Yeah, doing the work on it, Monk/barbarian multiclass, monk swapping discipline of the dragon for the path of destruction, is utterly insane.

The core of this is Great Cleave, which is very powerful in its own right; doubling your attacks, essentially, which is a very powerful ability, and should probably be the capstone over the pitiful "enemies take 20 damage if they are near you" capstone.

So you pick up a spiked chain, make it your weapon for path of the serpent, and at level 20, you get:

A 5d8 base damage spiked chain with all the normal goodies. This is the least broken part.

Flurry. -1 to your attacks for an extra attack, doubled with great cleave. This means we are up to five attacks, ten if they all hit, and cleaves are taken at your highest BAB, so if you *do* hit, then you're probably going to hit the cleaves as well. Even more fun, if each great cleave is its own attack action (the term isn't defined) then you can flurry each of them for two attacks per attack you hit, luckily nonrecursively.

Hydra's Heads let you make mirror images pretty much guaranteed every round, at the cost of your swift action. You can also get another hit (and then another from cleave) from curse of stolen time.

You can attack all enemies in your way on a charge, possibly? (again, language isn't clear on attack action) attacking each one twice via flurry, using Shiva's charge, then great cleave from all those attacks to taste. Your charge has +70 foot movement, so you're pretty well set to charge trip. Normally, I wouldn't be sure how the great cleaves work, but since you can attack any time during your move with deftly striking, I'm pretty sure you can use your cleaves on any of the targets you choose, although that makes little sense, but even being forced to just cleave those who are in range at the time is incredibly powerful.

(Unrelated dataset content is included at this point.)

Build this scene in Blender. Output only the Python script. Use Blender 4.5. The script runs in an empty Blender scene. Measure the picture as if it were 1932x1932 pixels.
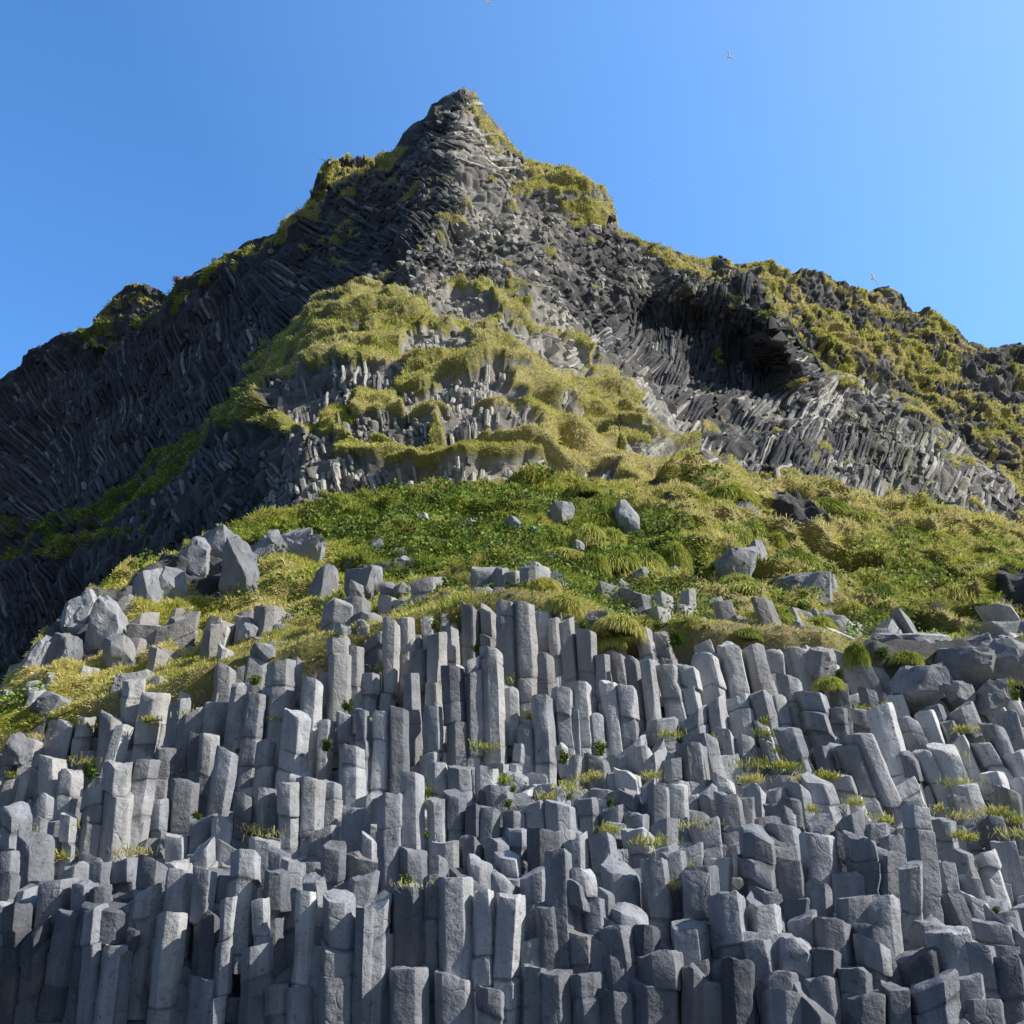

Then, you can use Thousand Sudden Cuts to double, then quadruple (via cleave) your attacks for the round.

Possible situations that are realistic:

You go all out and full attack somebody. You attack five times, cleave five times, then attack five more times and cleave five times. 20 attacks, or 30 if you can flurry your cleaves (which I say, for obvious reasons, you shouldn't be able to, but attack action is not defined at all).

You charge towards the big bad, with, say, eight weaksauce minions in the way, hitting all of them, then you get another full action. You flurry to... either get an extra attack or hit each minion once, I'm not sure how it works, but you also cleave them, so you've *probably* taken down eight minions, and get a grand total of 12 attacks on the boss at minimum, more if he's in cleave range of the minions and you decide to hit them, and even more if you can flurry + charge for two attacks on each creature.

You have large size, a reach weapon, and you're surrounded by foes. You whirlwind attack, cleave, recharge, and whirlwind attack again... which, by being surrounded by 24 foes, means you get 96 attacks off, with 2 to each foe and 48 to distribute to taste. If you can flurry whirlwind attack, because, again, attack actions are poorly defined... that's 192 attacks.

You don't have your ultra powerful one per encounter double my doubled attacks capstone ready, so you just make clones of yourself. Every round. Or you steal attacks from enemies for two more attacks yourself, every round. So you've either got 10 attacks and an extra mirror image each round just by full attacking while moving normally (but very fast), or you've got 12 attacks and an unsaveable but confusing status effect on the enemy (does losing an attack mean attack roll using spells fail for the first one? Is it their highest or lowest BAB attack? I don't know).

All this, wrapped up with all good saves, d8 hit die, great movement abilities that also work as a defense, and the ability to autorevive with true res if they die somehow.